Coffees are harvested by hand and floated to remove underripes before they are fed through a manually cranked depulper. Coffee cherry skins are removed during a sieving stage before the clean parchment is placed into GrainPro sacks before being sealed into plastic barrels fitted with a carboy style airlock. After a period between 20 and 40 hours has passed the native microbiome has broken down the mucilage surrounding the coffee’s parchment layer and is ready to be washed off. Valle Inca have funded the building of drying infastructures at many of their members’ farms, and these allow the lots to be dried in ventilated secadores on raised beds, which we are confident is adding to the stability, uniformity and reliability of their producers’ coffees. 

The Association

In 2018, our first year buying coffee through Valle Inca, the group had around 100 members.
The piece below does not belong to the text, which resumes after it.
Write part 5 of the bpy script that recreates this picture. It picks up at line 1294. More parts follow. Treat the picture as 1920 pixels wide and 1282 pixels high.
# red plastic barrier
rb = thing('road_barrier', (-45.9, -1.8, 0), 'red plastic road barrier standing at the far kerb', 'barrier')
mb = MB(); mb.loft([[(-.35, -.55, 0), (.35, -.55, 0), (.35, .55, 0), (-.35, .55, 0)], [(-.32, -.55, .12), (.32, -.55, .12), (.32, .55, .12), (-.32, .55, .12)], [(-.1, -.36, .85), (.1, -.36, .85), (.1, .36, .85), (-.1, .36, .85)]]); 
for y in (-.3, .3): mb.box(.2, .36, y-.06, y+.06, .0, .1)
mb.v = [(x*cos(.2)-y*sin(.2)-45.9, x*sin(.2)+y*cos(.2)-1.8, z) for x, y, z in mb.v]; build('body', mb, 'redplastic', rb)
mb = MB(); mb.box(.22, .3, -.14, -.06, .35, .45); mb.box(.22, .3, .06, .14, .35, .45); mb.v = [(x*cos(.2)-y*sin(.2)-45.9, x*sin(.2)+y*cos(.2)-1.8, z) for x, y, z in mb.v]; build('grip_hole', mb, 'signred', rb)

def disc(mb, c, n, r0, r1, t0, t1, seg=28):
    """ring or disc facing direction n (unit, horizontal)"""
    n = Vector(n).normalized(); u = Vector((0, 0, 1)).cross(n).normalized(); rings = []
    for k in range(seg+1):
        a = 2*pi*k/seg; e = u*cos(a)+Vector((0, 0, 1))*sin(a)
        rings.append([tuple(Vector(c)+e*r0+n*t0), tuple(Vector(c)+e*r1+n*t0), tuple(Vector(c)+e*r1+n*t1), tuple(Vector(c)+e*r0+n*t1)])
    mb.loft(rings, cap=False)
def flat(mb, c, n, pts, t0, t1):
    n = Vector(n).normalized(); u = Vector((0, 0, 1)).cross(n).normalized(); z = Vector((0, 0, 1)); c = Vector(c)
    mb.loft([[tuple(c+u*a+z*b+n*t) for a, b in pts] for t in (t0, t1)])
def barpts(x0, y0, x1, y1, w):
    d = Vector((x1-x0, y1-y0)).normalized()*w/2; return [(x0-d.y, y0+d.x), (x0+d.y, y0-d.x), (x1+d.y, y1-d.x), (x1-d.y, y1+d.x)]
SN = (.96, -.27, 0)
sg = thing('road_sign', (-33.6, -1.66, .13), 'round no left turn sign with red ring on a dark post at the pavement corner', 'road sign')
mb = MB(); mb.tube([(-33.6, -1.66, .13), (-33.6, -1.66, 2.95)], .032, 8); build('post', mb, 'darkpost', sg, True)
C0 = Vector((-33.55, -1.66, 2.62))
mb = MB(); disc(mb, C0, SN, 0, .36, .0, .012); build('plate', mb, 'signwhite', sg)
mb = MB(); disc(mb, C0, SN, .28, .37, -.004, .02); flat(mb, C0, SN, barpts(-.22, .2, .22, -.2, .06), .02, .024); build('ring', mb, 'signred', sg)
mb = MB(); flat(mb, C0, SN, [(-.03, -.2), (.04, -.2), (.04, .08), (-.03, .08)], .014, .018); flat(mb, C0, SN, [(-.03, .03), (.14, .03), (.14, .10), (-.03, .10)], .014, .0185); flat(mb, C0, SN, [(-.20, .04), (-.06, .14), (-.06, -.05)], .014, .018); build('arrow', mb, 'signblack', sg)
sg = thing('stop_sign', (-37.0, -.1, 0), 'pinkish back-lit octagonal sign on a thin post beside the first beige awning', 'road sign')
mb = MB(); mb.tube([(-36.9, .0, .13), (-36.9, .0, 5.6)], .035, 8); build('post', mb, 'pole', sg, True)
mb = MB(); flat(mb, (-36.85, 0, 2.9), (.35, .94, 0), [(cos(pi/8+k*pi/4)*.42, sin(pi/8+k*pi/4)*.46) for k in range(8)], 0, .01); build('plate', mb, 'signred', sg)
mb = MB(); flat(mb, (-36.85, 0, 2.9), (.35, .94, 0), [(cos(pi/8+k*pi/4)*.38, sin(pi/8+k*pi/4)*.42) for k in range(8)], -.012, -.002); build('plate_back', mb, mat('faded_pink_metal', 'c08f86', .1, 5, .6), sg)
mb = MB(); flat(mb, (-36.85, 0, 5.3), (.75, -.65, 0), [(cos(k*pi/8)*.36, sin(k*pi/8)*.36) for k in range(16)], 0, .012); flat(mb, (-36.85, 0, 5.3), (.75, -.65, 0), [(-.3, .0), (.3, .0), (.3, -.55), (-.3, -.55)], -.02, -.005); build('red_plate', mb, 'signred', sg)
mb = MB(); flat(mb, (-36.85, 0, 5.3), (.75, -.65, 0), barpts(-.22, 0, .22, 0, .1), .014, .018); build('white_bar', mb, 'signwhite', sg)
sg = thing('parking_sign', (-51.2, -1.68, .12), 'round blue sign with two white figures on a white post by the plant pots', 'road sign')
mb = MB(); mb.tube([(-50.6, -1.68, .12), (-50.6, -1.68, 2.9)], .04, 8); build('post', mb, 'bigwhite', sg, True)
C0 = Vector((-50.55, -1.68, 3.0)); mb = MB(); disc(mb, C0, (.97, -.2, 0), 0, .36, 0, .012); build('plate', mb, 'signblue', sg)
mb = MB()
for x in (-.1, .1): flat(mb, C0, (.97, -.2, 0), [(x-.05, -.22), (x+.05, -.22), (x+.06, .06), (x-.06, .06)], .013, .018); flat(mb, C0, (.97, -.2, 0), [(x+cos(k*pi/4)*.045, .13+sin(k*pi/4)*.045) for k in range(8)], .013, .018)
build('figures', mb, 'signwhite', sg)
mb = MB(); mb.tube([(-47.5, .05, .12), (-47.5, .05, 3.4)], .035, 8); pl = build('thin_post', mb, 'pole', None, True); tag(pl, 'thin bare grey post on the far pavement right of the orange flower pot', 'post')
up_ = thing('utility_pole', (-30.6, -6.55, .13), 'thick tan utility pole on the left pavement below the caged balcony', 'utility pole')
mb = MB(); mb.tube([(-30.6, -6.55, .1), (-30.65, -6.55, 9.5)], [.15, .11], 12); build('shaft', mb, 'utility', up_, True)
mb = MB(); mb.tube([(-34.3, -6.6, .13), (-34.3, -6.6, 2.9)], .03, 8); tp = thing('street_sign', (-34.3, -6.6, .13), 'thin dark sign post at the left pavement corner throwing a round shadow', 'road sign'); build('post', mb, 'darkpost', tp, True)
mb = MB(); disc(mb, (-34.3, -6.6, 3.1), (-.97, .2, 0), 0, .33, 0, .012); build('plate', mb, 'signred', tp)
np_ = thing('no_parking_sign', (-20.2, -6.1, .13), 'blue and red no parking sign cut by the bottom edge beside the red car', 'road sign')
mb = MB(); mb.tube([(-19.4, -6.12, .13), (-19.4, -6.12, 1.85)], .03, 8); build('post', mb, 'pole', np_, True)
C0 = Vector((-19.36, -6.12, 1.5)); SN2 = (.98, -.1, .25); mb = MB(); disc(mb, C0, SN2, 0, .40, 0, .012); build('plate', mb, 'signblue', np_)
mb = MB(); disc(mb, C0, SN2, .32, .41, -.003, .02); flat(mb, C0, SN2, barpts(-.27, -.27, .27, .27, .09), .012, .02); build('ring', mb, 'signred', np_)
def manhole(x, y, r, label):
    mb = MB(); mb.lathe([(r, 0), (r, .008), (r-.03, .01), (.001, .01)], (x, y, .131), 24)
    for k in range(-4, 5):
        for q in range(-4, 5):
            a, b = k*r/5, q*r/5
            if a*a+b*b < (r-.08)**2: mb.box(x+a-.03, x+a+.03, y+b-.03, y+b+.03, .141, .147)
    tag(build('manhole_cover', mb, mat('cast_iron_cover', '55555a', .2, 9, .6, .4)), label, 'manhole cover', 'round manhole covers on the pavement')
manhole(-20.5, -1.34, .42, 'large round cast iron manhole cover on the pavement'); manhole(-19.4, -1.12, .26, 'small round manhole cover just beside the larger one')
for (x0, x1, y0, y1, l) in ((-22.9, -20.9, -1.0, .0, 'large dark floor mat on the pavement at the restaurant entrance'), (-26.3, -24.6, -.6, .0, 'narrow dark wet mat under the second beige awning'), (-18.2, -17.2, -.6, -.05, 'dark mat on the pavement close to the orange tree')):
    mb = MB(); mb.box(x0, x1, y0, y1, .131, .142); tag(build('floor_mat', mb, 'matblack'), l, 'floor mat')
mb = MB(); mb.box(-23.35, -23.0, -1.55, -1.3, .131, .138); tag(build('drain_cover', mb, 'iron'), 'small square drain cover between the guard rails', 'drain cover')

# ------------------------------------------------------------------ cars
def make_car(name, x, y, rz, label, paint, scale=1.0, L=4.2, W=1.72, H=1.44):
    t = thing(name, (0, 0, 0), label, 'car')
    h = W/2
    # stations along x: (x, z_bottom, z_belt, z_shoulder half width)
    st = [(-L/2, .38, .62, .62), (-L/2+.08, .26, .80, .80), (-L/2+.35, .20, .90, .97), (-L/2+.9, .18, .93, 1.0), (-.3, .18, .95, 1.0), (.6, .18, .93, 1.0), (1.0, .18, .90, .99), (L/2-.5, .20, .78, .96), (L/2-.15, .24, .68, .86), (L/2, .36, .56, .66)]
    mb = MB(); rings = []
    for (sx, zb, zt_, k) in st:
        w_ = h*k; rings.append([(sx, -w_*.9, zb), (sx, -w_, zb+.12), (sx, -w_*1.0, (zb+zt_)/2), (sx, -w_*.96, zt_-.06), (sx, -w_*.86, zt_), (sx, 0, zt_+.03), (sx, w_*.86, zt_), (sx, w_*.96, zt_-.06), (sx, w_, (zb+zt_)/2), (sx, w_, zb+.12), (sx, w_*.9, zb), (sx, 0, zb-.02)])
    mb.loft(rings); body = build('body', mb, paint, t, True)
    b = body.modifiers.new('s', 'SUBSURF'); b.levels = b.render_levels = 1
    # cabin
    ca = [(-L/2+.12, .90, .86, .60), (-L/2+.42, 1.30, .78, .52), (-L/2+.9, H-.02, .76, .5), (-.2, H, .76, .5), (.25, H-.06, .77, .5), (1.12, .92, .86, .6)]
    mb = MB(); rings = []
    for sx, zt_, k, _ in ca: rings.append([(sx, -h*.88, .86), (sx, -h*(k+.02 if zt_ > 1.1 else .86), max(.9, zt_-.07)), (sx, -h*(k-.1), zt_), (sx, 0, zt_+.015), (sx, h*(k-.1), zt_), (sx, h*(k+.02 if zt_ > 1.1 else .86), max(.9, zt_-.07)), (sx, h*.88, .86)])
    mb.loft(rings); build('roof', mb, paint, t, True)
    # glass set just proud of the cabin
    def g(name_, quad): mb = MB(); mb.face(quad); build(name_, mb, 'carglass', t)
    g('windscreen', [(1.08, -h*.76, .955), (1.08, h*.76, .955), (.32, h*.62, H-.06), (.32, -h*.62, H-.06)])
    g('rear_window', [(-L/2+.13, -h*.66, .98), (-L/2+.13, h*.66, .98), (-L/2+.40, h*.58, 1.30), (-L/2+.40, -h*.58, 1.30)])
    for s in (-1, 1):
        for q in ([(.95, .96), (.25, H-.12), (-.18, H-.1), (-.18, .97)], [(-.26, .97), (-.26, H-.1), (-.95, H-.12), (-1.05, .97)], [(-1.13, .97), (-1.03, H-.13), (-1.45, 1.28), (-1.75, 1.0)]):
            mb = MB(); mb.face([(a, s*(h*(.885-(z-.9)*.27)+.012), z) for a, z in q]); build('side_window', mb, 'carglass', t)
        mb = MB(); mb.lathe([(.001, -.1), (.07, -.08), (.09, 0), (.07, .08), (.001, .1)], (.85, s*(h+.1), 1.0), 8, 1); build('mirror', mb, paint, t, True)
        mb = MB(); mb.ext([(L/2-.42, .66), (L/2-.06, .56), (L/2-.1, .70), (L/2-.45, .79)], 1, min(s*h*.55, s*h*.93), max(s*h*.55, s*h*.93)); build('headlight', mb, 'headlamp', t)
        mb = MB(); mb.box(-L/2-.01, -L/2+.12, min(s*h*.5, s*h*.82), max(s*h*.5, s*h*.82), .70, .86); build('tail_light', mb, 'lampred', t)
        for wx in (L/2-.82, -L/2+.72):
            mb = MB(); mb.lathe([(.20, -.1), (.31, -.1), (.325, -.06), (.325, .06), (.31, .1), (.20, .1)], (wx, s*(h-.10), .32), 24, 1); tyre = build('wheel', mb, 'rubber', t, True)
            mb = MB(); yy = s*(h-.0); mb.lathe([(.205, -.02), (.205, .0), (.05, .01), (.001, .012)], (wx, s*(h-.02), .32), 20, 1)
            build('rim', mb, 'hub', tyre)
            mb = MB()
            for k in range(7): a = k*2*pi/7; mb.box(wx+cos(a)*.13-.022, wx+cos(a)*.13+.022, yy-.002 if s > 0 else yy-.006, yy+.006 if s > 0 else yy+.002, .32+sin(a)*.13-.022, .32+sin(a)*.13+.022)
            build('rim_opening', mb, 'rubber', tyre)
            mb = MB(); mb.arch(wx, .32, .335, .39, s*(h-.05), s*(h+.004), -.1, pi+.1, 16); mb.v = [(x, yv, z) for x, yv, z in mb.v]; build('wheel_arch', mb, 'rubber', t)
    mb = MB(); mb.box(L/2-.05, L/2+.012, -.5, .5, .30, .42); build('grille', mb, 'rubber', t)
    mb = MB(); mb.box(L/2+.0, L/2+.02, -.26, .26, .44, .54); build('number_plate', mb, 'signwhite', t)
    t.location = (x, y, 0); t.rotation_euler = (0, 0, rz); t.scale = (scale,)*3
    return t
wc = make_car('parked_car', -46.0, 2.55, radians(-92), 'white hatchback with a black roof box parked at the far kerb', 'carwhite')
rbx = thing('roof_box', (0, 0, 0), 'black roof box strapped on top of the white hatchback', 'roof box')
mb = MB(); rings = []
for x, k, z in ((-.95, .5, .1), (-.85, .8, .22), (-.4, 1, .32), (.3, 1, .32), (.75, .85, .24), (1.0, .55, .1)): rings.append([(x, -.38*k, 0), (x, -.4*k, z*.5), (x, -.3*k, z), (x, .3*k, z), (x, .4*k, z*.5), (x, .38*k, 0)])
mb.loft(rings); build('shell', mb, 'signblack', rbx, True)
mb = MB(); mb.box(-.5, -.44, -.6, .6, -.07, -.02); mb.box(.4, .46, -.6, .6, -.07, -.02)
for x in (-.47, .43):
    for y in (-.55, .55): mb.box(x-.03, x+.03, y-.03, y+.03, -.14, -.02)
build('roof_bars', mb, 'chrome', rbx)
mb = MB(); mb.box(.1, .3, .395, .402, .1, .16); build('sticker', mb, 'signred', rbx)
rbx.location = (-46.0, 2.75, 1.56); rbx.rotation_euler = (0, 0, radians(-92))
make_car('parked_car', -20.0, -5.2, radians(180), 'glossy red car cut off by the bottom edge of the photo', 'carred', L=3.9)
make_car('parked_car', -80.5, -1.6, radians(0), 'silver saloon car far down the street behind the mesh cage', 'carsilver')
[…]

Thanks to word of mouth, with producers telling their neighbours of the premium prices that they were able to receive having been able to access a more discerning coffee market through the association, the group now works with around 300 producers in the Cusco region and have recently expanded their operations to include Puno. All the members are working organically and are certified as such via the Valle Inca group. For a member to join, there needs to be a baseline of quality met, dictated in part by altitude and the type of varieties planted, but ultimately it is down to the desire of each member to improve their quality through hard work. The group provide agronomical advice and training as well as pre-financing, so the farmer members are supported in multiple ways. Several of their members reliably place well in Peru’s Cup of Excellence competition.